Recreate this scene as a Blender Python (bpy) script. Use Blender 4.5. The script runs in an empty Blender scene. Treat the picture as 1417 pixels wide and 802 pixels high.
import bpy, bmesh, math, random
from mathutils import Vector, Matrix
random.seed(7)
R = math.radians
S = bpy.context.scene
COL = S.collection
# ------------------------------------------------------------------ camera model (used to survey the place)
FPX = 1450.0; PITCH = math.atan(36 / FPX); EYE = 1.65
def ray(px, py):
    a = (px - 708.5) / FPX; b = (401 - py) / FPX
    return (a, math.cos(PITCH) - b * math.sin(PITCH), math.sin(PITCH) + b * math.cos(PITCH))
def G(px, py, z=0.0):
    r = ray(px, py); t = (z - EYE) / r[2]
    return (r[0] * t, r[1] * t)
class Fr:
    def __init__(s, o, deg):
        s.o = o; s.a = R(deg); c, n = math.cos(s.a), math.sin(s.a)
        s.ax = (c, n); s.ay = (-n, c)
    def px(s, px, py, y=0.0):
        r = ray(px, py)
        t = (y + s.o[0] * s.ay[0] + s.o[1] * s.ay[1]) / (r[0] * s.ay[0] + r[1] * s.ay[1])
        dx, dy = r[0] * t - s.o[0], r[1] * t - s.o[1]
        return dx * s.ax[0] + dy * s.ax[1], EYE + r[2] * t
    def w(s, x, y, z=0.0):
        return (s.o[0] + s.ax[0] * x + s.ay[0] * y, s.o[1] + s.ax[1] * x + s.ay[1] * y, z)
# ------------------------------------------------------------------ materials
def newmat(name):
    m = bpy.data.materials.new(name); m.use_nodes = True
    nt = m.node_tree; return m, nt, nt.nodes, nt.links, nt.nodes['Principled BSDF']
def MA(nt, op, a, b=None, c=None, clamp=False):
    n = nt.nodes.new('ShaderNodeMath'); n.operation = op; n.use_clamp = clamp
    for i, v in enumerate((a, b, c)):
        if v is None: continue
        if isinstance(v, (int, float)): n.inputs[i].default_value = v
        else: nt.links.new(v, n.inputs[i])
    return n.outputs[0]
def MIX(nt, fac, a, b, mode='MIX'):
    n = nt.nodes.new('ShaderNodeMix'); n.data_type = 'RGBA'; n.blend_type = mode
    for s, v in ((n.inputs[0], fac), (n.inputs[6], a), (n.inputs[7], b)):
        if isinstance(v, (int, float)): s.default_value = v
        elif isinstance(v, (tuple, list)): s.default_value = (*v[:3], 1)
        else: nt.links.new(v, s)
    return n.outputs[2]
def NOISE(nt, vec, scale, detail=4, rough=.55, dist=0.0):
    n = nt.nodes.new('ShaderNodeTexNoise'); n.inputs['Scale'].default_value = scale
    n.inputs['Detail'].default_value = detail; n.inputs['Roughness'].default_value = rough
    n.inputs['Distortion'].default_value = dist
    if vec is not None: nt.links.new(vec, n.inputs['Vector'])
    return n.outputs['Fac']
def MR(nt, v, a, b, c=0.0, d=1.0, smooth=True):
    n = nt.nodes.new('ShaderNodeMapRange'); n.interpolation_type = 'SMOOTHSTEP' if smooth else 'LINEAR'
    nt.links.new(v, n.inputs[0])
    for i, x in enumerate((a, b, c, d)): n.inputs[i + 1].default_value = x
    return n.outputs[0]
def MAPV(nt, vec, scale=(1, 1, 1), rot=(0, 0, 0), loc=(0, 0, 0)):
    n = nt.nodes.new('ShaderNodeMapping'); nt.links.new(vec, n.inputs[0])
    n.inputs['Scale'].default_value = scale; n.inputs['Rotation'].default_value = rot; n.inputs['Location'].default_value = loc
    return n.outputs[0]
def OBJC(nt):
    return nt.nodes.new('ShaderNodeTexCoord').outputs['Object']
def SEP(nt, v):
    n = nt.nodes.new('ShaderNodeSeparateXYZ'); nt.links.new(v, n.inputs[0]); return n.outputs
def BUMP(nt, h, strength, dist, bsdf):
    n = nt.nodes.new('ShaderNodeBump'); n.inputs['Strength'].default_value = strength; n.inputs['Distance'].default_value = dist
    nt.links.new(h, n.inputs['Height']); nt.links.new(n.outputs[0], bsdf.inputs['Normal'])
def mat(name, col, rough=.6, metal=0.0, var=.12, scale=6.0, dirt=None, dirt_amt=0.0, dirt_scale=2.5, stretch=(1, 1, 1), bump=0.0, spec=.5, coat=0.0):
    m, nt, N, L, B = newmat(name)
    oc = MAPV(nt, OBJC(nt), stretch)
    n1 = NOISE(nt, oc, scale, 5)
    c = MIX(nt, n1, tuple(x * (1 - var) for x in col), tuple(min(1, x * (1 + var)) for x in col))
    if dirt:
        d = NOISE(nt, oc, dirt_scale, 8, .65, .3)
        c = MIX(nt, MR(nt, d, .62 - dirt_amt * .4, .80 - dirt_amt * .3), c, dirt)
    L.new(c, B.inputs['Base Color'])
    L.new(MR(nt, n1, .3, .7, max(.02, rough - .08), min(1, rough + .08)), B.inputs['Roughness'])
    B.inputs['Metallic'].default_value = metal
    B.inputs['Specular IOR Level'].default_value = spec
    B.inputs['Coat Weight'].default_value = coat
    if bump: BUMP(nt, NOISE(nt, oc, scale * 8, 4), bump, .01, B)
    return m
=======
Goal
Copy out the whole listing exactly as written.

Answer for this exercise
Recreate this scene as a Blender Python (bpy) script. Use Blender 4.5. The script runs in an empty Blender scene. Treat the picture as 1417 pixels wide and 802 pixels high.
import bpy, bmesh, math, random
from mathutils import Vector, Matrix
random.seed(7)
R = math.radians
S = bpy.context.scene
COL = S.collection
# ------------------------------------------------------------------ camera model (used to survey the place)
FPX = 1450.0; PITCH = math.atan(36 / FPX); EYE = 1.65
def ray(px, py):
    a = (px - 708.5) / FPX; b = (401 - py) / FPX
    return (a, math.cos(PITCH) - b * math.sin(PITCH), math.sin(PITCH) + b * math.cos(PITCH))
def G(px, py, z=0.0):
    r = ray(px, py); t = (z - EYE) / r[2]
    return (r[0] * t, r[1] * t)
class Fr:
    def __init__(s, o, deg):
        s.o = o; s.a = R(deg); c, n = math.cos(s.a), math.sin(s.a)
        s.ax = (c, n); s.ay = (-n, c)
    def px(s, px, py, y=0.0):
        r = ray(px, py)
        t = (y + s.o[0] * s.ay[0] + s.o[1] * s.ay[1]) / (r[0] * s.ay[0] + r[1] * s.ay[1])
        dx, dy = r[0] * t - s.o[0], r[1] * t - s.o[1]
        return dx * s.ax[0] + dy * s.ax[1], EYE + r[2] * t
    def w(s, x, y, z=0.0):
        return (s.o[0] + s.ax[0] * x + s.ay[0] * y, s.o[1] + s.ax[1] * x + s.ay[1] * y, z)
# ------------------------------------------------------------------ materials
def newmat(name):
    m = bpy.data.materials.new(name); m.use_nodes = True
    nt = m.node_tree; return m, nt, nt.nodes, nt.links, nt.nodes['Principled BSDF']
def MA(nt, op, a, b=None, c=None, clamp=False):
    n = nt.nodes.new('ShaderNodeMath'); n.operation = op; n.use_clamp = clamp
    for i, v in enumerate((a, b, c)):
        if v is None: continue
        if isinstance(v, (int, float)): n.inputs[i].default_value = v
        else: nt.links.new(v, n.inputs[i])
    return n.outputs[0]
def MIX(nt, fac, a, b, mode='MIX'):
    n = nt.nodes.new('ShaderNodeMix'); n.data_type = 'RGBA'; n.blend_type = mode
    for s, v in ((n.inputs[0], fac), (n.inputs[6], a), (n.inputs[7], b)):
        if isinstance(v, (int, float)): s.default_value = v
        elif isinstance(v, (tuple, list)): s.default_value = (*v[:3], 1)
        else: nt.links.new(v, s)
    return n.outputs[2]
def NOISE(nt, vec, scale, detail=4, rough=.55, dist=0.0):
    n = nt.nodes.new('ShaderNodeTexNoise'); n.inputs['Scale'].default_value = scale
    n.inputs['Detail'].default_value = detail; n.inputs['Roughness'].default_value = rough
    n.inputs['Distortion'].default_value = dist
    if vec is not None: nt.links.new(vec, n.inputs['Vector'])
    return n.outputs['Fac']
def MR(nt, v, a, b, c=0.0, d=1.0, smooth=True):
    n = nt.nodes.new('ShaderNodeMapRange'); n.interpolation_type = 'SMOOTHSTEP' if smooth else 'LINEAR'
    nt.links.new(v, n.inputs[0])
    for i, x in enumerate((a, b, c, d)): n.inputs[i + 1].default_value = x
    return n.outputs[0]
def MAPV(nt, vec, scale=(1, 1, 1), rot=(0, 0, 0), loc=(0, 0, 0)):
    n = nt.nodes.new('ShaderNodeMapping'); nt.links.new(vec, n.inputs[0])
    n.inputs['Scale'].default_value = scale; n.inputs['Rotation'].default_value = rot; n.inputs['Location'].default_value = loc
    return n.outputs[0]
def OBJC(nt):
    return nt.nodes.new('ShaderNodeTexCoord').outputs['Object']
def SEP(nt, v):
    n = nt.nodes.new('ShaderNodeSeparateXYZ'); nt.links.new(v, n.inputs[0]); return n.outputs
def BUMP(nt, h, strength, dist, bsdf):
    n = nt.nodes.new('ShaderNodeBump'); n.inputs['Strength'].default_value = strength; n.inputs['Distance'].default_value = dist
    nt.links.new(h, n.inputs['Height']); nt.links.new(n.outputs[0], bsdf.inputs['Normal'])
def mat(name, col, rough=.6, metal=0.0, var=.12, scale=6.0, dirt=None, dirt_amt=0.0, dirt_scale=2.5, stretch=(1, 1, 1), bump=0.0, spec=.5, coat=0.0):
    m, nt, N, L, B = newmat(name)
    oc = MAPV(nt, OBJC(nt), stretch)
    n1 = NOISE(nt, oc, scale, 5)
    c = MIX(nt, n1, tuple(x * (1 - var) for x in col), tuple(min(1, x * (1 + var)) for x in col))
    if dirt:
        d = NOISE(nt, oc, dirt_scale, 8, .65, .3)
        c = MIX(nt, MR(nt, d, .62 - dirt_amt * .4, .80 - dirt_amt * .3), c, dirt)
    L.new(c, B.inputs['Base Color'])
    L.new(MR(nt, n1, .3, .7, max(.02, rough - .08), min(1, rough + .08)), B.inputs['Roughness'])
    B.inputs['Metallic'].default_value = metal
    B.inputs['Specular IOR Level'].default_value = spec
    B.inputs['Coat Weight'].default_value = coat
    if bump: BUMP(nt, NOISE(nt, oc, scale * 8, 4), bump, .01, B)
    return m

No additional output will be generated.